Beggs was a much travelled and highly skilled rover who spent only one season with Collingwood but might have spent many more had he not moved to the other side of town.

Beggs was born in Collingwood, and he would end up blazing a similar trail to that forged by his older brother Jim, who played with Britannia before joining Fitzroy, where he would enjoy a fine career and go on to be a vice-captain of the club.

Bill, five years Jim’s junior, started his footy with the local junior side, Clifton in the mid-1880s. Midway during the 1889 season, he was transferred to Britannia – at that stage the most senior club in the Collingwood district. He played some good football there, and in the 1890 season won a marble and gold clock for best all-round play.

Those performances were enough for him to be selected in the Combined Juniors team that played Carlton in a pre-season game in 1891. And he did well enough in that game to be picked up by Carlton itself. He was a regular in the first half of the season, and managed to kick four goals, a highly creditable achievement.
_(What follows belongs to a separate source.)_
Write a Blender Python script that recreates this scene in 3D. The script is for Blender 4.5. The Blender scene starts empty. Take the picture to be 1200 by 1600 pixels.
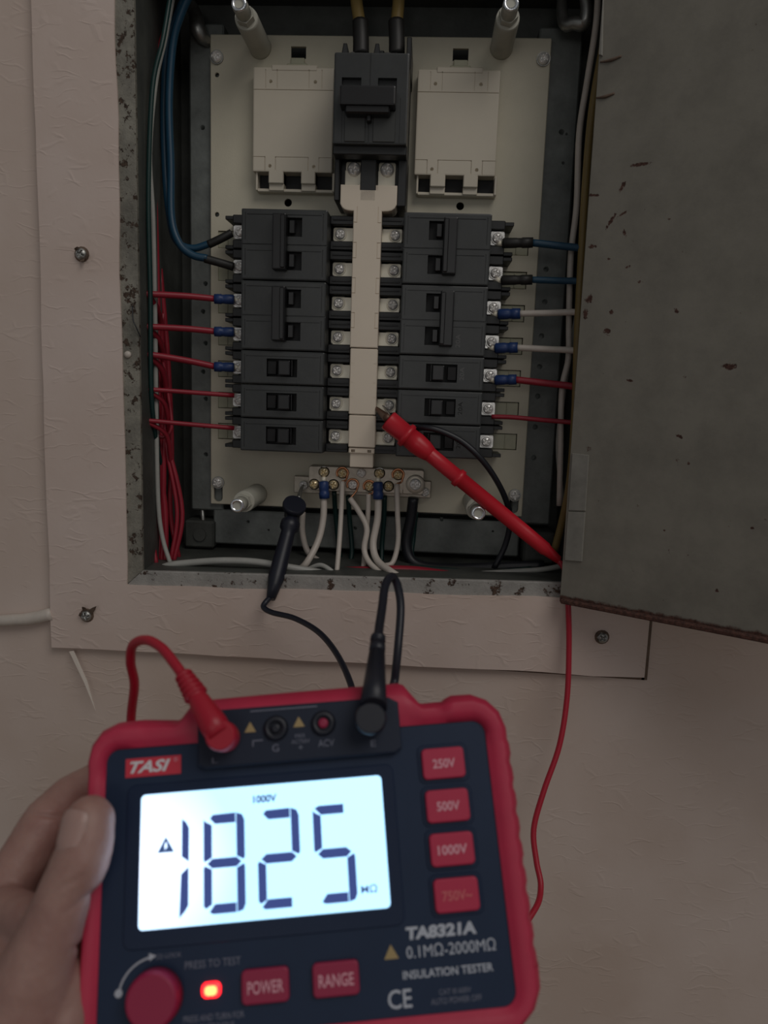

But there’s no sign that he continued with Carlton in 1892. Nor, however, is there any indication of where he did play. It remains something of a mystery – even more so when you consider that Jim, who had joined Bill at Britannia in 1890, was given a permit to play with the Magpies that year but didn’t play a game.

Bill next emerged when he was trying out with Melbourne ahead of the 1893 season. A couple of weeks later it was announced that he had decided to throw in his lot with Collingwood.
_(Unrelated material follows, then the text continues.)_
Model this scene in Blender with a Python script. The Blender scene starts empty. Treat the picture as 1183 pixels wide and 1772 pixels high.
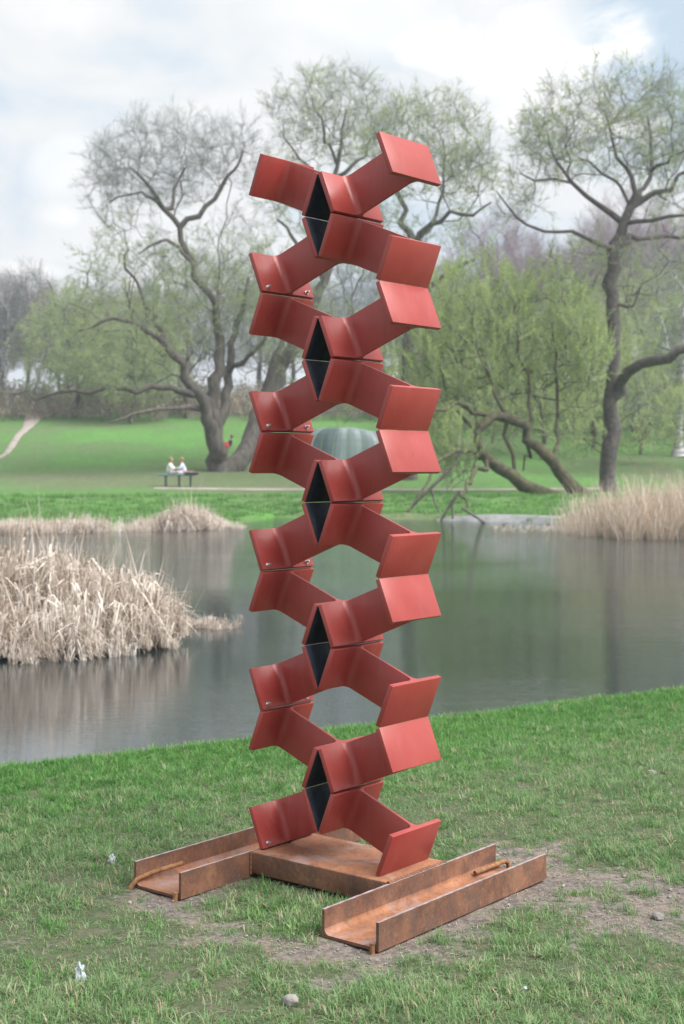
import bpy, bmesh, math, random
import numpy as np
from mathutils import Vector, Matrix, noise as mnoise

random.seed(7)
rng = np.random.default_rng(7)
sc = bpy.context.scene
col = sc.collection
R = math.radians

# ------------------------------------------------------------------ camera
F = 2465.0; U0 = 591.5; V0 = 808.3; CAMZ = 1.566
cam = bpy.data.cameras.new('camera'); camo = bpy.data.objects.new('camera', cam); col.objects.link(camo)
camo.location = (0, 0, CAMZ); camo.rotation_euler = (R(90), 0, 0)
cam.sensor_fit = 'AUTO'; cam.sensor_width = 36.0; cam.lens = F / 1772 * 36
cam.shift_y = -(886 - V0) / 1772
cam.clip_end = 2000; cam.clip_start = .1
cam.dof.use_dof = True; cam.dof.focus_distance = 5.15; cam.dof.aperture_fstop = 5.0
sc.camera = camo
sc.view_settings.view_transform = 'Standard'; sc.view_settings.look = 'None'
sc.view_settings.gamma = 1; sc.view_settings.use_curve_mapping = False
sc.view_settings.exposure = 1.2

# ------------------------------------------------------------------ world + sun
SUN_EL, SUN_AZ = R(52), R(115)     # azimuth clockwise from +Y (view direction)
w = bpy.data.worlds.new('World'); sc.world = w; w.use_nodes = True
nt = w.node_tree; nt.nodes.clear()
def wn(t, **k):
    n = nt.nodes.new(t)
    for a, b in k.items(): setattr(n, a, b)
    return n
def mathn(nt, op, a, b=None, c=None, clamp=False):
    n = nt.nodes.new('ShaderNodeMath'); n.operation = op; n.use_clamp = clamp
    for i, v in enumerate((a, b, c)):
        if v is None: continue
        if isinstance(v, (int, float)): n.inputs[i].default_value = v
        else: nt.links.new(v, n.inputs[i])
    return n.outputs[0]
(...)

And his impact there was immediate. He played in the first game of the year and missed only one for the season, adding three goals along the way. He was regularly named as the team’s first rover, despite the presence of other renowned small men such as Harry Dowdall, Danny Flaherty and Bill Balfour. The Argus noted after one game that he had “marked and dodged in rare style, but hardly shone in his kicking.” The Sportsman wrote this after one of his best games of the season, against Melbourne: “His play would be greatly improved if he dropped his tendency for holding onto the ball and trying to run through his opponents.”
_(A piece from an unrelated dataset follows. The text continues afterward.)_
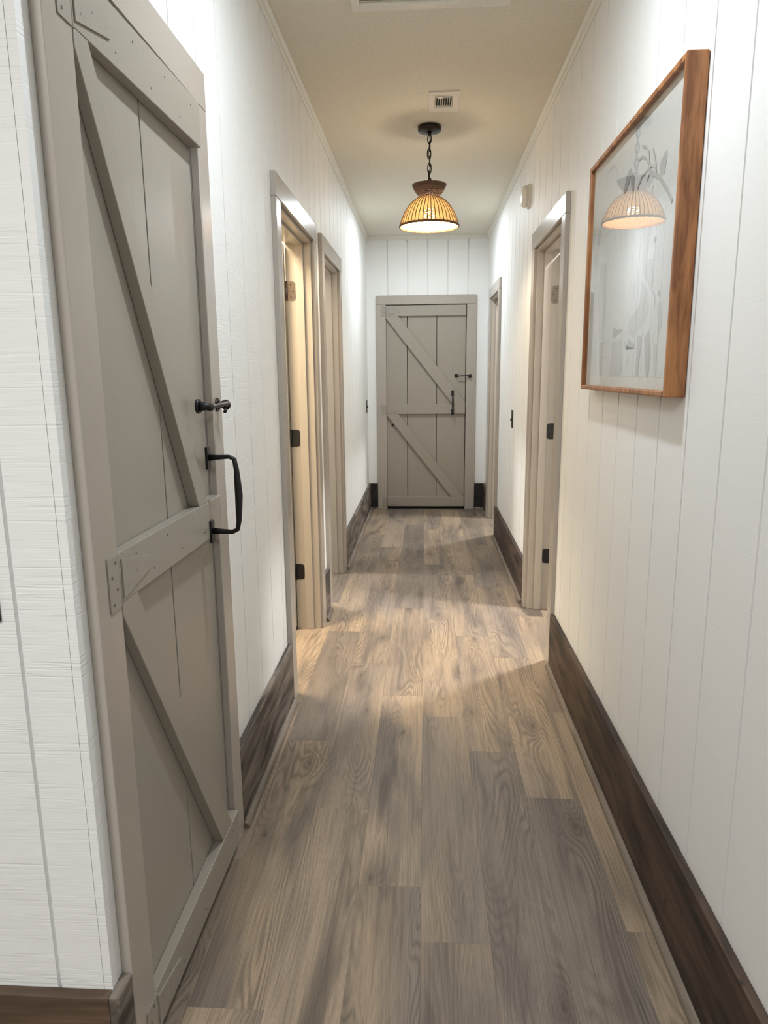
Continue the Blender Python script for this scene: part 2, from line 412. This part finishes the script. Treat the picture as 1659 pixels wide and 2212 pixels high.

Overall, it was an impressive debut season for Beggs with the Pies. Still aged only 25, he seemed set for a decent career at Victoria Park.

Instead he moved to live in Moonee Ponds, and decided that the travel to and from Victoria Park was too onerous to justify. So he took up a position as captain of the Essendon District side, where he would prove to be a popular and successful leader. Later still he would go on to become the general secretary at St Kilda.

Billy Beggs spent only the one season at Collingwood. And as a local boy, and former graduate from the ranks of Britannia, he would surely have watched on with envy as some of his 1893 teammates went on to claim the club’s first ever flag just a few years later.